The good news? Federal Reserve Chair Ben Bernanke is getting the boot. The bad news? His replacement looks no better.
Last Thursday, the Senate Banking committee voted to place Janet Yellen as head of the Federal Reserve. The full body of august solons is expected to confirm this nomination, electing her as head honcho and chief cook (kook?) at the nation’s quasi-private/quasi-public central bank.
I am sure there are folks who look on this passing of the baton with a sort of patriotic piety. I know there are Democrats who rejoice in a banker referred to by Reuters as “a monetary policy dove who puts more weight on driving down high unemployment than the risk this will ignite future inflation.…”
Of course, the Fed has already pumped trillions into the system. A burgeoning employment boom has not resulted. To say the least.

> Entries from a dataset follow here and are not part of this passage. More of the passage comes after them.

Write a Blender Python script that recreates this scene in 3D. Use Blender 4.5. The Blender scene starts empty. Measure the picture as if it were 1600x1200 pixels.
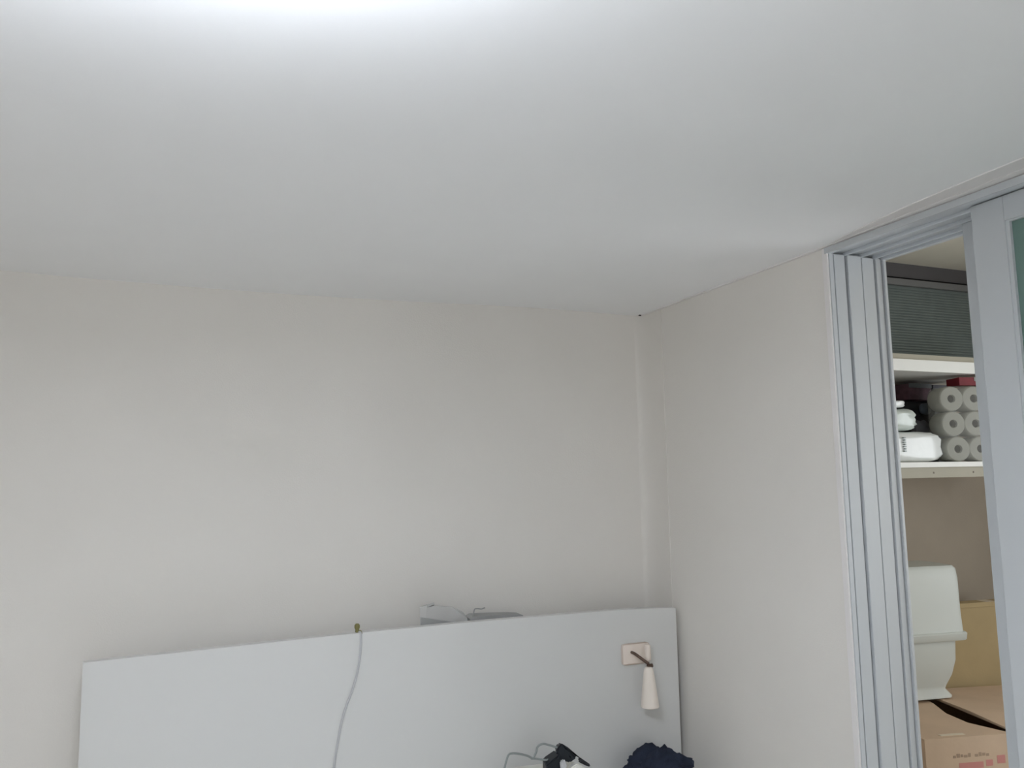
import bpy, bmesh, math, random
from mathutils import Vector, Matrix, noise
random.seed(4)
sc = bpy.context.scene
col = sc.collection
# ---------------------------------------------------------------- camera
cam_d = bpy.data.cameras.new('camera'); cam = bpy.data.objects.new('camera', cam_d); col.objects.link(cam)
cam_d.sensor_width = 36.0; cam_d.lens = 1217.13/1600*36.0; cam_d.clip_start = .02
yaw, pitch, roll = math.radians(21.881), math.radians(6.652), math.radians(-.957)
f_ = Vector((math.sin(yaw), math.cos(yaw), 0)); r_ = Vector((math.cos(yaw), -math.sin(yaw), 0)); u_ = Vector((0, 0, 1))
F = f_*math.cos(pitch)+u_*math.sin(pitch); u2 = u_*math.cos(pitch)-f_*math.sin(pitch)
R = r_*math.cos(roll)+u2*math.sin(roll); U = -r_*math.sin(roll)+u2*math.cos(roll)
m = Matrix((R, U, -F)).transposed().to_4x4(); m.translation = (0, 0, 1.68); cam.matrix_world = m
sc.camera = cam
# ---------------------------------------------------------------- world, light, exposure
w = bpy.data.worlds.new('sky'); sc.world = w; w.use_nodes = True
w.node_tree.nodes['Background'].inputs[0].default_value = (.88, .94, 1.0, 1)
w.node_tree.nodes['Background'].inputs[1].default_value = 1.2
def area(name, loc, rot, sx, sy, power, color):
    l = bpy.data.lights.new(name, 'AREA'); l.shape = 'RECTANGLE'; l.size = sx; l.size_y = sy; l.energy = power; l.color = color
    o = bpy.data.objects.new(name, l); col.objects.link(o); o.location = loc; o.rotation_euler = rot; return o
# daylight coming in through the window behind the photographer and the balcony window
area('window_daylight', (.3, -2.56, 1.15), (math.radians(90), 0, 0), 2.2, 1.4, 4.5, (1.0, .96, .90))
area('balcony_daylight', (3.86, .3, 1.6), (0, math.radians(90), 0), 1.4, 2.2, 29, (.95, .98, 1.0))
LAMP_STRENGTH = 34
vs = sc.view_settings
vs.view_transform = 'Standard'; vs.look = 'None'; vs.gamma = 1; vs.use_curve_mapping = False; vs.exposure = 0.12
sc.cycles.max_bounces = 10; sc.cycles.diffuse_bounces = 7

# ---------------------------------------------------------------- materials
def mat(name, c, rough=.6, var=.03, scale=6, bump=0, bscale=200, metal=0, spec=.4, alpha=1, trans=0, coord='Object'):
    mt = bpy.data.materials.new(name); mt.use_nodes = True; nt = mt.node_tree; b = nt.nodes['Principled BSDF']
    tc = nt.nodes.new('ShaderNodeTexCoord')
    n = nt.nodes.new('ShaderNodeTexNoise'); n.inputs['Scale'].default_value = scale; n.inputs['Detail'].default_value = 4
    nt.links.new(tc.outputs[coord], n.inputs['Vector'])
    rp = nt.nodes.new('ShaderNodeValToRGB')
    rp.color_ramp.elements[0].position = .3; rp.color_ramp.elements[1].position = .7
    rp.color_ramp.elements[0].color = (*[x*(1-var) for x in c], 1); rp.color_ramp.elements[1].color = (*[min(1, x*(1+var)) for x in c], 1)
    nt.links.new(n.outputs['Fac'], rp.inputs[0]); nt.links.new(rp.outputs[0], b.inputs['Base Color'])
    b.inputs['Roughness'].default_value = rough; b.inputs['Metallic'].default_value = metal
    b.inputs['Specular IOR Level'].default_value = spec; b.inputs['Transmission Weight'].default_value = trans
    b.inputs['Alpha'].default_value = alpha
    if bump:
        n2 = nt.nodes.new('ShaderNodeTexNoise'); n2.inputs['Scale'].default_value = bscale; n2.inputs['Detail'].default_value = 3
        nt.links.new(tc.outputs[coord], n2.inputs['Vector'])
        bp = nt.nodes.new('ShaderNodeBump'); bp.inputs['Strength'].default_value = bump; bp.inputs['Distance'].default_value = .002
        nt.links.new(n2.outputs['Fac'], bp.inputs['Height']); nt.links.new(bp.outputs[0], b.inputs['Normal'])
    return mt
M = dict(
 wall=mat('wallpaper', (.75, .72, .675), .85, .012, 3, .25, 260, spec=.2),
 ceil=mat('ceiling_paper', (.885, .885, .885), .9, .01, 3, .07, 240, spec=.1),
 trim=mat('trim_white', (.78, .75, .735), .5, .01),
 floor=mat('floor_laminate', (.70, .67, .62), .5, .06, 5),
 alu=mat('sliding_frame_laminate', (.53, .55, .56), .42, .012, 5, spec=.4),
 rail=mat('track_white', (.60, .63, .66), .45, .02),
 green=mat('green_glass', (.20, .32, .28), .2, .04, 2, spec=.5, trans=.3),
 board=mat('headboard_white', (.645, .64, .62), .38, .008, 2, spec=.4),
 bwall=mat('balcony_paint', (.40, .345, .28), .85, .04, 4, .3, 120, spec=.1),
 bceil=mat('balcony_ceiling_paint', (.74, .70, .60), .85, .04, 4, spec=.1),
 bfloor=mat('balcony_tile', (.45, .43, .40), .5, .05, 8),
 dark=mat('shaded_frame', (.10, .095, .10), .5, .05),  # end window frame, recess shadow above the blind put into its colour
 blind=mat('blind_slat', (.21, .245, .235), .45, .06, 20),
 blindrail=mat('blind_rail', (.17, .17, .17), .5, .05),
 shelfw=mat('shelf_white', (.86, .855, .81), .4, .02),
 shelfb=mat('shelf_rail_beige', (.42, .39, .31), .6, .05),
 screw=mat('screw_head', (.12, .10, .08), .4, .1, metal=.6),
 carton=mat('carton_tan', (.60, .44, .31), .8, .05, 9, .2, 80),
 carton2=mat('carton_yellow', (.45, .34, .18), .75, .05, 7, .2, 80),
 ink=mat('carton_ink', (.38, .27, .19), .8, .1), pink=mat('carton_pink_ink', (.58, .25, .22), .8, .08),
 tape=mat('paper_label', (.72, .62, .48), .5, .03),
 bin=mat('bin_plastic', (.60, .62, .58), .45, .02, 4, spec=.5),
 tissue=mat('tissue_paper', (.44, .44, .40), .9, .04, 30, .5, 90, spec=.1),
 wrap=mat('clear_wrap', (.62, .62, .58), .25, .02, spec=.5, alpha=.22),
 core=mat('cardboard_core', (.15, .14, .12), .9, .1),
 bag=mat('white_film', (.80, .82, .81), .22, .03, 14, .5, 30, spec=.7),
 bagg=mat('pale_green_film', (.60, .66, .62), .22, .06, 22, .6, 40, spec=.7),
 print=mat('grey_print', (.40, .45, .45), .5, .1),
 black=mat('black_fabric', (.018, .019, .023), .7, .3, 12, .5, 120),
 greybag=mat('grey_fabric', (.12, .12, .135), .7, .15, 12),
 bluegrey=mat('blue_grey_label', (.11, .13, .16), .5, .1),
 purple=mat('maroon_print', (.11, .055, .075), .5, .5, 25), greybox=mat('grey_box', (.16, .17, .18), .6, .1),
 red=mat('red_box', (.22, .02, .03), .5, .15, 20), white=mat('white_print', (.35, .34, .32), .5, .05),
 peach=mat('lamp_cream', (.80, .70, .62), .42, .02, 8, spec=.4), shade=mat('lamp_shade_cream', (.82, .74, .66), .45, .02, 8),
 bronze=mat('lamp_bronze', (.13, .085, .065), .4, .1, 30, metal=.5),
 cord=mat('cord_grey', (.50, .50, .51), .5, .03), brass=mat('old_brass', (.22, .20, .08), .45, .15, 60, metal=.5),
 cable=mat('cable_grey', (.24, .26, .25), .5, .05), adapter=mat('adapter_black', (.012, .015, .02), .35, .2, 30),
 navy=mat('navy_cloth', (.026, .032, .052), .95, .25, 18, .6, 260, spec=.1),
 paper=mat('crumpled_paper', (.53, .52, .50), .7, .03, 10, .3, 40), shadowed=mat('shade_and_case_grey', (.36, .36, .35), .8, .05),  # last grey: the flat case, and shadow painted onto the paper bag
 cloth=mat('folded_cloth', (.72, .71, .66), .9, .04, 20, .5, 200, spec=.1),
 bedding=mat('white_bedding', (.82, .82, .82), .9, .02, 6, .3, 90, spec=.1),
 glass=mat('window_glass', (.9, .95, .95), .03, .0, 1, trans=1, spec=.5),
 crack=mat('dark_gap', (.06, .05, .045), .9, .1),
)
def emis(name, c, s):
    mt = bpy.data.materials.new(name); mt.use_nodes = True; b = mt.node_tree.nodes['Principled BSDF']
    b.inputs['Base Color'].default_value = (.9, .9, .9, 1); b.inputs['Emission Color'].default_value = (*c, 1); b.inputs['Emission Strength'].default_value = s
    return mt
M['lamp'] = emis('lamp_diffuser', (.83, .90, 1.0), LAMP_STRENGTH)

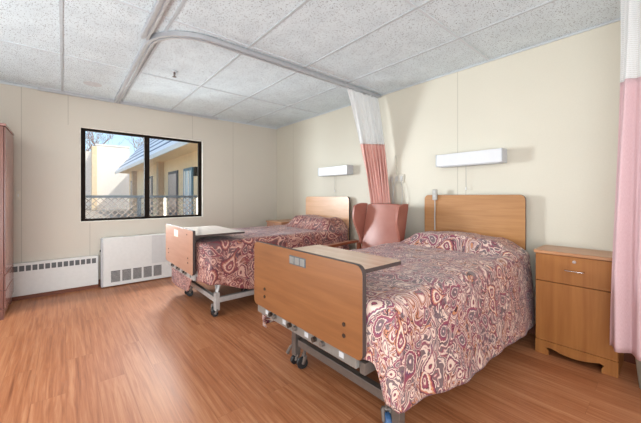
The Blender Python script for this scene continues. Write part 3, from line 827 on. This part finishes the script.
# pendant hand control hooked on the near headboard
pc = thing('bed_hand_control', 'grey bed hand control with a cord hooked over the near headboard', 'hand control', (3.215, -.09, 1.16))
part('handset', bx(3.195, 3.245, -.102, -.077, 1.13, 1.245), M['handset'], pc, bevel=.008)
for z in (1.205, 1.165): part('button', bx(3.207, 3.233, -.105, -.1025, z, z+.022), M['cord'], pc)
part('hook', bx(3.21, 3.23, -.0765, -.04, 1.187, 1.195), M['handset'], pc)
part('cord', tube(B(), [(3.22, -.09, 1.13), (3.222, -.092, 1.05), (3.219, -.092, .95), (3.222, -.095, .86), (3.225, -.10, .82)], .006, 8), M['handset'], pc)

# ================================================================== ARMCHAIR
def armchair():
    x0, x1 = 2.39, 2.985
    r = thing('wingback_armchair', 'mauve leather wingback armchair with wooden arms standing between the two beds', 'armchair', ((x0+x1)/2, -.55, 0))
    cx = (x0+x1)/2
    # backrest : reclined tapered slab with a soft crown
    def slab(fn, nu, nv, thick, name, mt, sub=True, **k):
        bm = B(); F = []; Bk = []
        for j in range(nv+1):
            F.append([bm.verts.new(fn(i/nu, j/nv, 0)) for i in range(nu+1)]); Bk.append([bm.verts.new(fn(i/nu, j/nv, 1)) for i in range(nu+1)])
        for j in range(nv):
            for i in range(nu):
                bm.faces.new((F[j][i], F[j][i+1], F[j+1][i+1], F[j+1][i])); bm.faces.new((Bk[j][i], Bk[j+1][i], Bk[j+1][i+1], Bk[j][i+1]))
        for j in range(nv):
            bm.faces.new((F[j][0], F[j+1][0], Bk[j+1][0], Bk[j][0])); bm.faces.new((F[j][nu], Bk[j][nu], Bk[j+1][nu], F[j+1][nu]))
        for i in range(nu):
            bm.faces.new((F[0][i], Bk[0][i], Bk[0][i+1], F[0][i+1])); bm.faces.new((F[nv][i], F[nv][i+1], Bk[nv][i+1], Bk[nv][i]))
        return part(name, bm, mt, r, bevel=.012, seg=3, **k)
    def back(u, v, s):
        z = .36 + v*.715; hw = .262
        x = cx + (u*2-1)*hw
        y = -.36 + .16*v
        crown = .03*(1-(2*u-1)**2)*(.4+.6*math.sin(PI*min(1, v*1.05)))
        y -= crown if s == 0 else -.09
        return (x, y, z + (.012*math.cos((u-.5)*PI) if v == 1 else 0))
    slab(back, 12, 12, .09, 'backrest', M['leather'])
    for sgn, nm in ((-1, 'wing'), (1, 'wing')):
        def wing(u, v, s, sgn=sgn):
            z = .60 + v*.485
            depth = .03 + .17*sm(0, .75, v)
            yb = -.36 + .16*(z-.36)/.715 + .02
            y = yb - u*depth - .0
            flare = .0 + u*.04*sm(0, .8, v)
            x = cx + sgn*(.262 + .01*v + flare*.5 + (.032 if s else 0.0))
            return (x, y, z + .010*math.sin(u*PI) - .025*u*u*(1 if v > .98 else 0))
        slab(wing, 6, 10, .035, nm, M['leather'])
    part('seat', bx(x0+.02, x1-.02, -.90, -.37, .34, .47), M['leather'], r, bevel=.035, seg=4)
    part('seat_rail', bx(x0+.02, x1-.02, -.88, -.36, .28, .338), M['armwood'], r, bevel=.005)
    for s in (-1, 1):
        x = cx + s*.292
        bm = B(); prism(bm, [(-.93, .60), (-.95, .615), (-.93, .635), (-.6, .648), (-.36, .655), (-.34, .645), (-.36, .625), (-.6, .618)], 'x', x-.032, x+.032)
        part('arm', bm, M['armwood'], r, bevel=.008, seg=3)
        part('leg', bx(x-.02, x+.02, -.90, -.855, 0, .60), M['armwood'], r, bevel=.004)
        part('leg', bx(x-.02, x+.02, -.34, -.295, 0, .622), M['armwood'], r, bevel=.004)
    return r
armchair().location.y -= .04

# ================================================================== WARDROBE
wd = thing('wardrobe', 'tall cherry wood wardrobe cut off at the left edge', 'wardrobe', (.4, -3.8, 0))
wx0, wx1, wy0, wy1, wh = .09, .72, -4.25, -3.475, 1.865
part('carcass', bx(wx0, wx1-.02, wy0, wy1-.012, .10, wh-.025), M['cherry'], wd, bevel=.002)
part('top', bx(wx0-.0, wx1+.008, wy0, wy1+.006, wh-.024, wh), M['cherry'], wd, bevel=.005)
poly = [(wx0, .0995), (wx0, 0), (wx0+.07, 0), (wx0+.09, .03), (wx0+.14, .045), (wx0+.2, .03), (wx1-.2, .03), (wx1-.14, .045), (wx1-.09, .03), (wx1-.07, 0), (wx1-.02, 0), (wx1-.02, .0995)]
part('side_plinth', prism(B(), poly, 'y', wy1-.03, wy1-.012), M['cherry'], wd)
part('front_plinth', bx(wx1-.0195, wx1, wy0, wy1-.012, 0, .0995), M['cherry_dark'], wd)
part('side_panel', bx(wx0, wx1-.03, wy1-.0118, wy1, .42, wh-.03), M['cherry'], wd, bevel=.002)
part('side_panel', bx(wx0, wx1-.03, wy1-.0118, wy1, .27, .413), M['cherry'], wd, bevel=.002)
part('side_panel', bx(wx0, wx1-.03, wy1-.0118, wy1, .105, .263), M['cherry'], wd, bevel=.002)
for ya, yb in ((wy0+.002, (wy0+wy1)/2-.002), ((wy0+wy1)/2+.002, wy1-.012)):
    d = part('door', bx(wx1-.0195, wx1, ya, yb, .45, wh-.03), M['cherry_dark'], wd, bevel=.002)
for za, zb in ((.28, .444), (.105, .274)):
    d = part('drawer', bx(wx1-.0195, wx1, wy0+.002, wy1-.012, za, zb), M['cherry_dark'], wd, bevel=.002)
    for y in (wy1-.06, wy0+.12):
        obj('knob', rel(tube(B(), [(wx1, y, (za+zb)/2), (wx1+.02, y, (za+zb)/2)], .010, 10), wd), M['bolt'], d)

# ================================================================== BIN BESIDE THE NEAR NIGHTSTAND
bn = thing('waste_bin', 'grey green bin partly hidden under the near curtain hem at the right edge', 'bin', (4.835, -.33, 0))
bm = B(); n = 28; rb, rt, hb_ = .13, .15, .205; R0 = []; R1 = []; R2 = []; R3 = []
for k in range(n):
    a = 2*PI*k/n; c, s = math.cos(a), math.sin(a)
    R0.append(bm.verts.new((4.835+rb*c, -.33+rb*s, 0))); R1.append(bm.verts.new((4.835+rt*c, -.33+rt*s, hb_)))
    R2.append(bm.verts.new((4.835+(rt-.006)*c, -.33+(rt-.006)*s, hb_))); R3.append(bm.verts.new((4.835+(rb-.006)*c, -.33+(rb-.006)*s, .006)))
for k in range(n):
    j = (k+1) % n
    for A, Bq in ((R0, R1), (R1, R2), (R2, R3)): bm.faces.new((A[k], A[j], Bq[j], Bq[k]))
bm.faces.new(R0); bm.faces.new(R3)
part('bucket', bm, M['bin'], bn, smooth=False)
bm = B(); tube(bm, [(4.835+.152*math.cos(2*PI*k/28), -.33+.152*math.sin(2*PI*k/28), hb_) for k in range(29)], .007, 8, cap=False)
part('rim', bm, M['bin'], bn)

Reviewing the current situation, and the likely appointment, economist Gerarld P. O’Driscoll, Jr., reminds us of the big truth about those who push at the Veil of Money: “the Fed is not capable of stimulating job creation, at least not in a sustained way over time.” What the Fed has succeeded in doing, in recent years, is prop up our benighted federal government’s continuing crisis of over-spending: “Congress and the president have been spared a fiscal crisis, and thus repeatedly punted on fiscal reform.”
Problem is, no one really believes debt accumulation or monetary back-up make for a sustainable policy: at some point, O’Driscoll tells us, rising interest rates will “precipitate a crisis.”
I wouldn’t want to be in charge at the Fed when that happens.
So, some sympathy for Ms. Yellen.
This is Common Sense. I’m Paul Jacob.